Justice Dept. sues NAR for antitrust

September 8, 2005

Alleges new online listings policy undercuts competition

By Jessica Swesey
Inman News

The U.S. Justice Department today filed an antitrust lawsuit against the National Association of Realtors challenging its new policy for online property listings display.

The Justice Department's Antitrust Division has been investigating the Realtor trade group's policies for Internet listings over whether it has been restricting competition among real estate brokers.

The complaint accuses NAR of mandating a policy that obstructs real estate brokers who use innovative Web-based systems to offer lower costs to consumers.

"We believe the new ILD (Internet Listings Display) policy is fair, pro-consumer, pro-competitive and accommodates innovation," NAR said in a statement this morning. "After months of negotiations, we are at a loss to understand why the Department of Justice would bring a legal action. Many of the changes incorporated in the new policy are in direct response to concerns they have raised over the course of the two-year investigation."

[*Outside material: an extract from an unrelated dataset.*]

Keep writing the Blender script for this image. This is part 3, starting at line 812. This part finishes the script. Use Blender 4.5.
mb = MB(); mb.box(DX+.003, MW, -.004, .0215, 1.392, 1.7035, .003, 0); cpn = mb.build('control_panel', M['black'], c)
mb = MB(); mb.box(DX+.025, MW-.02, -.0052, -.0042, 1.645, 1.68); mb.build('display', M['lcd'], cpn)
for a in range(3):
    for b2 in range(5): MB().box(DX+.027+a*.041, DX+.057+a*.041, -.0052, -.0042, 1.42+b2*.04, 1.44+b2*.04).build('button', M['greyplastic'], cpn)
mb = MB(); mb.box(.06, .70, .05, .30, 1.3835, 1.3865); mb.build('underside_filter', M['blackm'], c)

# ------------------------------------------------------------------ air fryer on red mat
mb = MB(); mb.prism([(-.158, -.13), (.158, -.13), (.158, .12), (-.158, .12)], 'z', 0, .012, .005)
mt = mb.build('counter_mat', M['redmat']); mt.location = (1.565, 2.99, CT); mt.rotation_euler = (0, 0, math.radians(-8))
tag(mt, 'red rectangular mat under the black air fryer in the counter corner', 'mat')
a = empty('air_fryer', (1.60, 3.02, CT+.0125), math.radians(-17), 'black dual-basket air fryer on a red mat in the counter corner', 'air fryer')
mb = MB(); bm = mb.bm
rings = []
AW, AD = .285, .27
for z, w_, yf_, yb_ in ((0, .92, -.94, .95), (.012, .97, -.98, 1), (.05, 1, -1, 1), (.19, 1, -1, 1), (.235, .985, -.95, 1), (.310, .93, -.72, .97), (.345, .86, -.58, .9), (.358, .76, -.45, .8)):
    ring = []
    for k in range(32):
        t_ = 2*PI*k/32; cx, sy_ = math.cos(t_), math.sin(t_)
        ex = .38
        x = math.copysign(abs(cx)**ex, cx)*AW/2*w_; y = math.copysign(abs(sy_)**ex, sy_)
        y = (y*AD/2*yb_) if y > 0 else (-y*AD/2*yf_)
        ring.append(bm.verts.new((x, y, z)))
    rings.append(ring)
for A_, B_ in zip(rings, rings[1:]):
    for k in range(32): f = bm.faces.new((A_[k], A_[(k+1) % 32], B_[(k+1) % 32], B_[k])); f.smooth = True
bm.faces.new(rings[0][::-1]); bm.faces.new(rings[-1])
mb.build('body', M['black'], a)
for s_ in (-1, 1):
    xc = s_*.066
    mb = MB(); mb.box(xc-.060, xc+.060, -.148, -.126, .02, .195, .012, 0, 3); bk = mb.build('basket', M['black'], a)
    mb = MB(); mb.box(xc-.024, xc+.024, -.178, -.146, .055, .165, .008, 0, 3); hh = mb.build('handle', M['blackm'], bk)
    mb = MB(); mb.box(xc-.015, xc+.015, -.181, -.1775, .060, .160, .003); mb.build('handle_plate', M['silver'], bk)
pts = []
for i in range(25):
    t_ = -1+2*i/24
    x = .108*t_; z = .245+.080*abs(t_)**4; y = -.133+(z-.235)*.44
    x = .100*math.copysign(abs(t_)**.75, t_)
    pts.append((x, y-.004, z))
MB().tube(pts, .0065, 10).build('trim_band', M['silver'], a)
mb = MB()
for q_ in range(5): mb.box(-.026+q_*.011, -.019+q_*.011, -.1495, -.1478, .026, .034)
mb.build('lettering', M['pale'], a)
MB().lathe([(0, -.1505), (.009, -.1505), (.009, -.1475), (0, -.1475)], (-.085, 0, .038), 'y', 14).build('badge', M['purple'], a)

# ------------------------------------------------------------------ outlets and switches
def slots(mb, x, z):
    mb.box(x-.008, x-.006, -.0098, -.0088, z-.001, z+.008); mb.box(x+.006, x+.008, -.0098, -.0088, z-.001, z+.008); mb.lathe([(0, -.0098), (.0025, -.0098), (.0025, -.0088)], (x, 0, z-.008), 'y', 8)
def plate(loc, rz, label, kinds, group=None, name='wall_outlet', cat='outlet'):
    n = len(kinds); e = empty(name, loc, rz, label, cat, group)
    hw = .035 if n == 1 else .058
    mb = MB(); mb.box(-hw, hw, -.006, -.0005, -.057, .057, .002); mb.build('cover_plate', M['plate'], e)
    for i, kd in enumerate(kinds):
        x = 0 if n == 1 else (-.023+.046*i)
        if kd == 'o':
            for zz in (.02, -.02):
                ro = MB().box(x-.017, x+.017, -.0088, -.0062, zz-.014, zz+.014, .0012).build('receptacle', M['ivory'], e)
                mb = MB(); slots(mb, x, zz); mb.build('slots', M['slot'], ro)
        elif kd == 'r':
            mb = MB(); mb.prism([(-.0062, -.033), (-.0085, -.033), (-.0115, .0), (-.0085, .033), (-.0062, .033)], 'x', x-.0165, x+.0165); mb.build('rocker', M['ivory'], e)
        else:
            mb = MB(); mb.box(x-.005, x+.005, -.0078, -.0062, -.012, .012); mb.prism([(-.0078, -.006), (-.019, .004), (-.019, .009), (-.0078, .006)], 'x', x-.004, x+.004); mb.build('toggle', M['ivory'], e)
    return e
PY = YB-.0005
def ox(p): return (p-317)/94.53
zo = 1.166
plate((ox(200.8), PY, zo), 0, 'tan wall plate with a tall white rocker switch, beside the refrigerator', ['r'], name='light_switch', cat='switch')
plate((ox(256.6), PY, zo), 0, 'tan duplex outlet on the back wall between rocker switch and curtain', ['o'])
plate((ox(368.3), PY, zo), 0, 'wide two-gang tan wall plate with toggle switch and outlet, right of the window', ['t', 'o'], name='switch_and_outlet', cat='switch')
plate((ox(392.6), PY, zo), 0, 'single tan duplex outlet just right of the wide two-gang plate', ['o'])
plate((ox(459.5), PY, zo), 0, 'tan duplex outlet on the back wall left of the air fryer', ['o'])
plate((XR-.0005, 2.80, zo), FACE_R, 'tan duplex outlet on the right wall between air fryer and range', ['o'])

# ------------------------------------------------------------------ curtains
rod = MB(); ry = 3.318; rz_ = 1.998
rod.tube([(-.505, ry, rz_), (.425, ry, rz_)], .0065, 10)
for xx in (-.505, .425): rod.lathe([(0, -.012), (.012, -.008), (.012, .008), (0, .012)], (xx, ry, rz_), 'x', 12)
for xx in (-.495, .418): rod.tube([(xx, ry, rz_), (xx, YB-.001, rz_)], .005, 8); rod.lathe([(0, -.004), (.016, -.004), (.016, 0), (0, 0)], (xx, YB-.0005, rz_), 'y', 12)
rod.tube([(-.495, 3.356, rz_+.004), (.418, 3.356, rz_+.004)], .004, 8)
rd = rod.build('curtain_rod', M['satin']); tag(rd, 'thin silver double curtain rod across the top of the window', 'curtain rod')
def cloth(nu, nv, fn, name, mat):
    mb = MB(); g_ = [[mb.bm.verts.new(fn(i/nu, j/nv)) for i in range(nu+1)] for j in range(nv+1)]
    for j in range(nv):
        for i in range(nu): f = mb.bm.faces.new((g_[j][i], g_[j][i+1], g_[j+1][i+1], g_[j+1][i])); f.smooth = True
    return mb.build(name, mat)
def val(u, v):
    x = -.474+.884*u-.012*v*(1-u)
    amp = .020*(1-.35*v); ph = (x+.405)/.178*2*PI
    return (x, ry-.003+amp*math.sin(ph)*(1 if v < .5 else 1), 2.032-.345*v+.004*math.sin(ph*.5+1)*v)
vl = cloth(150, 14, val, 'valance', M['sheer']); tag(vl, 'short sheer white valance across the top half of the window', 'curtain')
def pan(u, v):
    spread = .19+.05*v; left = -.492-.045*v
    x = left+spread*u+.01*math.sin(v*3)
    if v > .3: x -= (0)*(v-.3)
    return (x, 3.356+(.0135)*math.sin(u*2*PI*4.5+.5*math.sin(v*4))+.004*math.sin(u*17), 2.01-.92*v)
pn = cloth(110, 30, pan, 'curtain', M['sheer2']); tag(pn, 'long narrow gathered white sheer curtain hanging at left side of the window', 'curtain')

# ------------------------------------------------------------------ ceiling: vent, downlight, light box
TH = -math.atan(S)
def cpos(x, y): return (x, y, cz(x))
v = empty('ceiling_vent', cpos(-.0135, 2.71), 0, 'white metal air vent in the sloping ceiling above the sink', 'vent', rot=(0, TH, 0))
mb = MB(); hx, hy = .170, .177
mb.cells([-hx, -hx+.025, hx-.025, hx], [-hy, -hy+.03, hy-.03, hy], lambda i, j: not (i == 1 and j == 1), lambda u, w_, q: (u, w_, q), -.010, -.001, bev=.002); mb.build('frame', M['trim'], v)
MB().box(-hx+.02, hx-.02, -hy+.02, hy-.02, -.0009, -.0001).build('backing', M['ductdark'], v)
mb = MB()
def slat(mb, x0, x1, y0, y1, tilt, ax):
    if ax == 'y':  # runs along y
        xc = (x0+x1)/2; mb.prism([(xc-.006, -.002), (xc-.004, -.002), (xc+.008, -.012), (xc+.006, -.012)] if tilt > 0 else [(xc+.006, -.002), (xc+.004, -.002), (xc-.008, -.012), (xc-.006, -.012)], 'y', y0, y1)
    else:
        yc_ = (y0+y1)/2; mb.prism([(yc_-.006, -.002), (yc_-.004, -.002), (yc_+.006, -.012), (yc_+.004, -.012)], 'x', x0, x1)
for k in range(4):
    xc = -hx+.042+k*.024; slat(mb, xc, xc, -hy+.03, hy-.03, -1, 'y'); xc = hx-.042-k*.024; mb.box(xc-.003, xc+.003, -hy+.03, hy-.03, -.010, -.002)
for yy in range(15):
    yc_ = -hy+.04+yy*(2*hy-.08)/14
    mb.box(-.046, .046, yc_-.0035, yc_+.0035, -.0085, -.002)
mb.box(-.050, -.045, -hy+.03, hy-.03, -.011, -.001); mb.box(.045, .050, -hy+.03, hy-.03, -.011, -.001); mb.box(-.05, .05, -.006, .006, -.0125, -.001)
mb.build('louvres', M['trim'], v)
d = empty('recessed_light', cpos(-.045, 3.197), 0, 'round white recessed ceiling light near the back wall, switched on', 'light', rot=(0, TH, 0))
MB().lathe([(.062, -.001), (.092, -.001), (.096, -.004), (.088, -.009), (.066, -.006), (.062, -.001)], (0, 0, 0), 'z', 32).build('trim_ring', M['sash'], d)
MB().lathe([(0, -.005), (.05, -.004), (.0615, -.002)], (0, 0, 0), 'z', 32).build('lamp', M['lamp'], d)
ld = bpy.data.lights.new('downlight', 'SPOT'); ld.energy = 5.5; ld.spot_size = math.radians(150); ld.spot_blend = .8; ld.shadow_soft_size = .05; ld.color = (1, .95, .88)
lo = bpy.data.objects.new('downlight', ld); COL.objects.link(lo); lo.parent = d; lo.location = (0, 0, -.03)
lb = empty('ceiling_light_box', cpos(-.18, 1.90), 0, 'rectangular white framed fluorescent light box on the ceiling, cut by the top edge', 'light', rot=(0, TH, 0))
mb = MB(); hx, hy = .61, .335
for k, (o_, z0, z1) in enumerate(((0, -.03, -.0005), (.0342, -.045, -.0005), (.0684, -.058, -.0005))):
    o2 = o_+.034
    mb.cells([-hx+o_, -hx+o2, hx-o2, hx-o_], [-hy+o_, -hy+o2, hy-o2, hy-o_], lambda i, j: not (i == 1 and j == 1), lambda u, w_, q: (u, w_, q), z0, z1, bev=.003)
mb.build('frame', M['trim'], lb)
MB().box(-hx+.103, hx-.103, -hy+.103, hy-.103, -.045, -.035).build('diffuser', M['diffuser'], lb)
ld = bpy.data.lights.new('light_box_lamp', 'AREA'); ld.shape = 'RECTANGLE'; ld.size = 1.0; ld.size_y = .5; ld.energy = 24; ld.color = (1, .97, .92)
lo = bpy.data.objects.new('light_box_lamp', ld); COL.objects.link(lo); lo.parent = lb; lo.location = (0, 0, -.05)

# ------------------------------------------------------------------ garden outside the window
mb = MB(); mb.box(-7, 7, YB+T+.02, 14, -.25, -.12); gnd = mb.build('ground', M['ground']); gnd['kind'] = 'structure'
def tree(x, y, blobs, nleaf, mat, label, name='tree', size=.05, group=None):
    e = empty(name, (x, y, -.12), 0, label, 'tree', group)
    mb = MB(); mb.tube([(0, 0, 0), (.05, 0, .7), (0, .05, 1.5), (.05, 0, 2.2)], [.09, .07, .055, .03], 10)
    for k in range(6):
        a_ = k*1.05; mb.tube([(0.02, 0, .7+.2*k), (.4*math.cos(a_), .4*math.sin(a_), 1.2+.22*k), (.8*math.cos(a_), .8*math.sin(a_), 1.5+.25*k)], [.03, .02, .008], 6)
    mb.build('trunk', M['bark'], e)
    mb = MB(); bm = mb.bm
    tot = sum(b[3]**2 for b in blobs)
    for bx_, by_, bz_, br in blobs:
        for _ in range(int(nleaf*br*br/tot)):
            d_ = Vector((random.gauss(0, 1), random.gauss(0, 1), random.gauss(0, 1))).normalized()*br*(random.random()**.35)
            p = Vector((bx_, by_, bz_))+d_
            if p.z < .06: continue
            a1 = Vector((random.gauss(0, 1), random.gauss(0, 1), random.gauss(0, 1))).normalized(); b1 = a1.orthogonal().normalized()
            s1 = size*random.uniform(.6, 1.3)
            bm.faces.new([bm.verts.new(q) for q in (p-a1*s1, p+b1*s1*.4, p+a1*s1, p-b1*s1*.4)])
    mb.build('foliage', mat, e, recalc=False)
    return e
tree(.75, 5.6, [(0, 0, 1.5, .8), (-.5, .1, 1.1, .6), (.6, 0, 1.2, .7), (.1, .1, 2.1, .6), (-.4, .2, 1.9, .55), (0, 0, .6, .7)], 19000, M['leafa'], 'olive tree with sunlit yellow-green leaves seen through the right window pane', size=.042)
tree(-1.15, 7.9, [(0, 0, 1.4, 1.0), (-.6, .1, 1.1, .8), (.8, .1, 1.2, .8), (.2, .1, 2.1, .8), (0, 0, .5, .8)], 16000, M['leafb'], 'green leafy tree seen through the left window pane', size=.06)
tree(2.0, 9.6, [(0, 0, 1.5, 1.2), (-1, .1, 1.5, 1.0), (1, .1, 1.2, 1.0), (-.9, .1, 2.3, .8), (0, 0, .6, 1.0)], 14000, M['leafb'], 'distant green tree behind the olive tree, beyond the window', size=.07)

Moments before the Justice Department's announcement this morning, the Realtor trade group said it had adopted a new online listings policy to address the department's concerns stemming from the two-year probe.

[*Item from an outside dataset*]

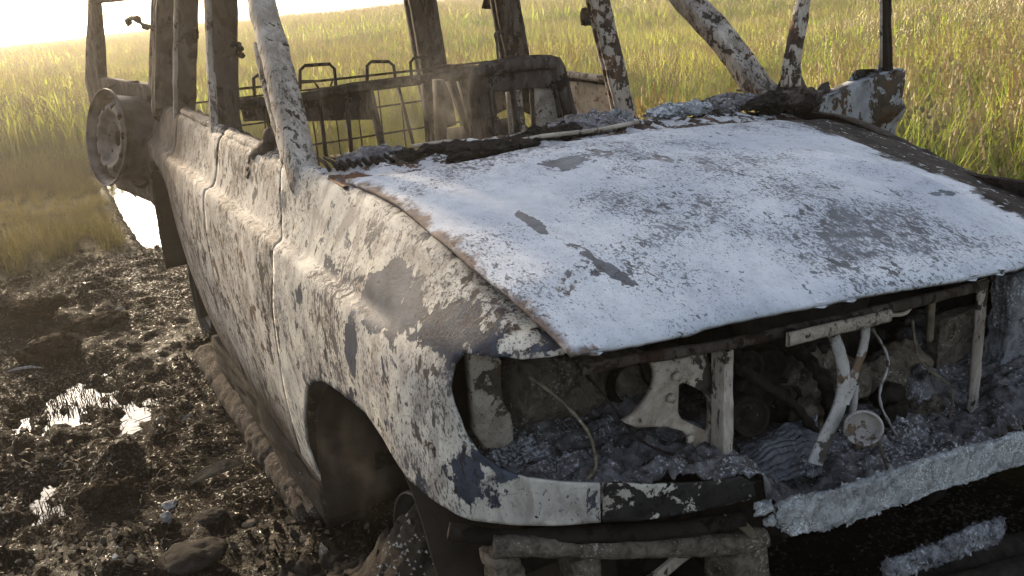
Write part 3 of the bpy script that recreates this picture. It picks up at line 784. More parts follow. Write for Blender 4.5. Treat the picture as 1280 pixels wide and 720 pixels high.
# heat buckle at the far front corner
z = z - .026 * np.exp(-(((W[:, 0] - 1.0) / .16) ** 2 + ((W[:, 1] - .36) / .07) ** 2)) + .018 * np.exp(-(((W[:, 0] - .98) / .22) ** 2 + ((W[:, 1] - .25 - .3 * (W[:, 0] - 1)) / .045) ** 2)) - .012 * np.exp(-(((W[:, 0] - .8) / .3) ** 2 + ((W[:, 1] - .05) / .12) ** 2))
Ph = np.column_stack([W, z])
a, b, c = Ph[T[:, 0]], Ph[T[:, 1]], Ph[T[:, 2]]
if np.sum(np.cross(b - a, c - a)[:, 2]) < 0: T = T[:, ::-1]
hood = mk('hood', Ph, T.tolist(), M['hood'], car, solid=.009)
ea_ = hood.data.attributes.new('edge', 'FLOAT', 'POINT'); ea_.data.foreach_set('value', np.clip(dd + .05 * ((W[:, 0] > 1.0) & (np.abs(W[:, 1]) < .74)), 0, .3) if len(dd) == len(hood.data.vertices) else np.full(len(hood.data.vertices), .3))
# stamped inner frame under its front edge
hb = MB()
hb.tube([(x - .16, y * .94, float(hood_z(x, y)) - .025) for x, y in hood_front], .016, 6, flat=.8); hb.build('inner_frame', M['beige'], hood)

# ---- cowl: burnt ledge between the hood and the open cabin
inner_edge = [(.0, -.80), (.02, -.72), (.04, -.6), (.07, -.45), (.10, -.28), (.12, -.08), (.13, .12), (.11, .33), (.06, .6), (.0, .78)]
outer_edge = [(.235, -.80), (.27, -.70), (.30, -.6), (.335, -.46), (.335, -.29), (.345, -.08), (.37, .12), (.35, .33), (.29, .62), (.22, .78)]
I_ = catmull([(x, y, 0) for x, y in inner_edge], 150); O_ = catmull([(x, y, 0) for x, y in outer_edge], 150)
V = []; F = []; K = 34
for i in range(151):
    for k in range(K + 1):
        f = k / K
        p = O_[i].lerp(I_[i], min(f * 1.35, 1))
        zz = float(hood_z(p.x, p.y)) - .018 - (.0 if f < .74 else (f - .74) * 1.3)
        V.append((p.x - (0 if f < .74 else (f - .74) * .06), p.y, zz))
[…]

The old policy, dubbed the Virtual office Web site or VOW policy, allowed real estate brokers to selectively hold their listings from competitor's Web sites, a move which DOJ officials have said threatens competition in the marketplace.

While NAR's new policy no longer allows brokers to pick and choose who among their competitors is allowed to display their listings, it still enables them to withhold listings from all brokers in the MLS. The Justice Department claims the NAR policy prevents consumers from receiving the full benefits of competition and threatens to lock in outmoded business models and discourage discounting.

"The repackaged policy narrows the opt-out a bit, but it remains effective," J. Bruce McDonald, Deputy Assistant Attorney General for Antitrust, said this morning during a press meeting in Washington, D.C.

Allowing brokers to hold listings from the Internet "makes the online business model unattractive and tends to undercut competition by the Web-based brokers," he said.

Under the revised policy, a broker opting out can withhold all listings from the Web sites of other brokers, but they would still appear on NAR's own Web site, Realtor.com, McDonald said.

The so-called "blanket opt-out" provision provided in the new policy has been in effect by "hundreds of MLSs" for three and a half years under NAR's policy for Internet Data Exchange, according to NAR. The association has said the policy has been widely accepted by the industry and very few brokers have chosen to opt out.

The policy adopted today contains an entirely new feature that allows brokers who have opted out of displaying their listings on competitors' Web sites the opportunity to make an exception at the direction of a particular seller who wants to have his or her property displayed on the Web sites of all other members of the MLS.

"The revised policy continues to discriminate against innovative brokers, and does not resolve the Department's concerns," Justice Department officials said in a statement today.

NAR President Al Mansell contested that, "The policy treats all MLS members equally yet respects the rights of property owners and their listing brokers to market a property as they see fit…The policy does not discriminate against any brokerage model, including discount brokers."

But the Justice Department in its complaint contends the NAR policy significantly alters the rules that govern MLSs by permitting traditional brokers to discriminate against other brokers based on their business model, denying them the full benefits of MLS participation. "The Department's lawsuit seeks to ensure that traditional brokers, through NAR's policy, cannot deprive consumers of the benefits that would flow from these new ways of competing," the Department said.

According to the Department's complaint, brokers who participated in the NAR work group that formulated the VOW policy in May 2003 recognized that the opt-out right would be "abused beyond belief." The chairman of the working group allegedly admitted that the opt-out right was likely to be exercised by brokers despite the fact that "it may not be in the sellers' best interest to opt out," the Department said in its filing.

"NAR's policy denies brokers using new technologies and business models the same benefits of MLS membership available to their competitor brokers, suppresses innovation, discourages competition on price and quality, and prevents new, efficient competitors from entering into the marketplace - all to the detriment of consumers," the Justice Department said.

The complaint alleges that NAR adopted the online listings policy in response to broker member concerns over rising competition from Internet brokers.

"The chairman of the board of RE/MAX, the nation's second-largest real estate franchisor, publicly expressed his concern that these Internet sites would inevitably place downward pressure on brokers' commission rates," the complaint states.

NAR discussed its revised policy with the Justice Department before adoption, McDonald said, and antitrust officials warned the trade group that it didn't comply with antitrust laws. But the association has chosen to stand by the policy.